:: What the exercise asks ::
Reproduce exactly the section that begins at the line containing "Build this scene" and ends at the line containing "return CAM + d*((val-CAM[ax])/d[ax])", both lines included; omit all other lines.

:: Data supplied ::
━━━━━━━━━━━━━━━━━━━━

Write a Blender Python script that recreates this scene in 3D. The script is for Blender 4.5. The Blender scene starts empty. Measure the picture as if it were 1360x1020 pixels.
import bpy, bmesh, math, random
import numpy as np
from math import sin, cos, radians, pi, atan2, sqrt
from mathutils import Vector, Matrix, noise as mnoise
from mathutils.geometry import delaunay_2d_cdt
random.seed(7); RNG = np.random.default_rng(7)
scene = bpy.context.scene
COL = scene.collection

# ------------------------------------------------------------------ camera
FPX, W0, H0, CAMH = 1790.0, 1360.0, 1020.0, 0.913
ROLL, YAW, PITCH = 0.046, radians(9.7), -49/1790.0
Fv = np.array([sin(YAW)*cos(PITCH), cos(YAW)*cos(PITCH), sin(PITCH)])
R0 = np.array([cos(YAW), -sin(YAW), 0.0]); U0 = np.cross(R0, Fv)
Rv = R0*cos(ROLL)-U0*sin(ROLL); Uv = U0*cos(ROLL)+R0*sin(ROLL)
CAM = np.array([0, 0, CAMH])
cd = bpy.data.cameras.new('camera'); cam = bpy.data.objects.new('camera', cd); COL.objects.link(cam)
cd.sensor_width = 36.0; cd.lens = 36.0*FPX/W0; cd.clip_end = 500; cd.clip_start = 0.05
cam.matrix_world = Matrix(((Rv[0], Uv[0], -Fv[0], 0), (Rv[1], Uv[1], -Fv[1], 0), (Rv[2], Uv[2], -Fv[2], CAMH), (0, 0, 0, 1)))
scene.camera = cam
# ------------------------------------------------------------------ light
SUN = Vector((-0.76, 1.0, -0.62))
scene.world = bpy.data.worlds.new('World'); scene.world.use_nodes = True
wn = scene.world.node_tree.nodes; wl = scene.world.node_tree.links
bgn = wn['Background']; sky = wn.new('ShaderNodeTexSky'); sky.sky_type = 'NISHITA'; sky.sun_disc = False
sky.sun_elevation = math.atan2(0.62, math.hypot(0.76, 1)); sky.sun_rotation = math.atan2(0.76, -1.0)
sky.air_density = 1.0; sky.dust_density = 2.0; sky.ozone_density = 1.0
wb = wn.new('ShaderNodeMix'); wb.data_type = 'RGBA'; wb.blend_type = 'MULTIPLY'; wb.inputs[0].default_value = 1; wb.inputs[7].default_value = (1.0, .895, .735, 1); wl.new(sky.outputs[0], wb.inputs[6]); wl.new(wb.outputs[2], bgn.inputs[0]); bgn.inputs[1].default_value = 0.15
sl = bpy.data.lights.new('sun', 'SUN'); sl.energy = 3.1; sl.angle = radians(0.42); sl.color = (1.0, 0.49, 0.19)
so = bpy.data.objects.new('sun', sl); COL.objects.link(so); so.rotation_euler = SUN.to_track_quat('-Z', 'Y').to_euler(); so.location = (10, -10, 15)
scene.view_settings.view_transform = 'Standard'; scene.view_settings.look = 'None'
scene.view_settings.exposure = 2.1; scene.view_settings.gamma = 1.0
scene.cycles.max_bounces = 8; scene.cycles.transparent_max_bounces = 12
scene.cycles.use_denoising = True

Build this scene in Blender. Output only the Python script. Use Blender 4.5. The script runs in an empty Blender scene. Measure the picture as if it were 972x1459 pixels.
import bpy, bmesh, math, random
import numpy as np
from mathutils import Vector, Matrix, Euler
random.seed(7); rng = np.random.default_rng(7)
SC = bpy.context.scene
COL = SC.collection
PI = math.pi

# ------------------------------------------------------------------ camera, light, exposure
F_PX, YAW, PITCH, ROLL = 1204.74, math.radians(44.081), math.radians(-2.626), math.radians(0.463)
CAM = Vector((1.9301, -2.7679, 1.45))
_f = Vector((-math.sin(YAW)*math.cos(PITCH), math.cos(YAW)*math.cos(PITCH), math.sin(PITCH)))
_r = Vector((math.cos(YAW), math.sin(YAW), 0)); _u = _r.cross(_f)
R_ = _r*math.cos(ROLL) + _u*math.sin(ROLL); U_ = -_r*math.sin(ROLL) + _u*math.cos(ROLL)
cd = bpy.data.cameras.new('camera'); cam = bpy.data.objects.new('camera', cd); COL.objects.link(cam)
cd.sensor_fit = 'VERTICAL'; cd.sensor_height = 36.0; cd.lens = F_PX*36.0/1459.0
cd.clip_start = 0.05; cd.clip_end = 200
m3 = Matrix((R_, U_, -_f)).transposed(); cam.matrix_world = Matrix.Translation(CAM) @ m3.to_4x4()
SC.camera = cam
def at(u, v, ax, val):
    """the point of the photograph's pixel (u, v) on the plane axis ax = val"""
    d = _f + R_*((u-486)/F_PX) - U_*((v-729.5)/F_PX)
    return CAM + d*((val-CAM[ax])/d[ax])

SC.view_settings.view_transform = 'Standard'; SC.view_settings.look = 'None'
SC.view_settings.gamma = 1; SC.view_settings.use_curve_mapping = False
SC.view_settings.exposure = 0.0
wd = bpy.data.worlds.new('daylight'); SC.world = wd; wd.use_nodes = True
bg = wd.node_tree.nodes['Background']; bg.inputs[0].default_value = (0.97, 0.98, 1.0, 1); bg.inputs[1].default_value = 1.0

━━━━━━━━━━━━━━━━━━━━

:: Result of the task ::
Build this scene in Blender. Output only the Python script. Use Blender 4.5. The script runs in an empty Blender scene. Measure the picture as if it were 972x1459 pixels.
import bpy, bmesh, math, random
import numpy as np
from mathutils import Vector, Matrix, Euler
random.seed(7); rng = np.random.default_rng(7)
SC = bpy.context.scene
COL = SC.collection
PI = math.pi

# ------------------------------------------------------------------ camera, light, exposure
F_PX, YAW, PITCH, ROLL = 1204.74, math.radians(44.081), math.radians(-2.626), math.radians(0.463)
CAM = Vector((1.9301, -2.7679, 1.45))
_f = Vector((-math.sin(YAW)*math.cos(PITCH), math.cos(YAW)*math.cos(PITCH), math.sin(PITCH)))
_r = Vector((math.cos(YAW), math.sin(YAW), 0)); _u = _r.cross(_f)
R_ = _r*math.cos(ROLL) + _u*math.sin(ROLL); U_ = -_r*math.sin(ROLL) + _u*math.cos(ROLL)
cd = bpy.data.cameras.new('camera'); cam = bpy.data.objects.new('camera', cd); COL.objects.link(cam)
cd.sensor_fit = 'VERTICAL'; cd.sensor_height = 36.0; cd.lens = F_PX*36.0/1459.0
cd.clip_start = 0.05; cd.clip_end = 200
m3 = Matrix((R_, U_, -_f)).transposed(); cam.matrix_world = Matrix.Translation(CAM) @ m3.to_4x4()
SC.camera = cam
def at(u, v, ax, val):
    """the point of the photograph's pixel (u, v) on the plane axis ax = val"""
    d = _f + R_*((u-486)/F_PX) - U_*((v-729.5)/F_PX)
    return CAM + d*((val-CAM[ax])/d[ax])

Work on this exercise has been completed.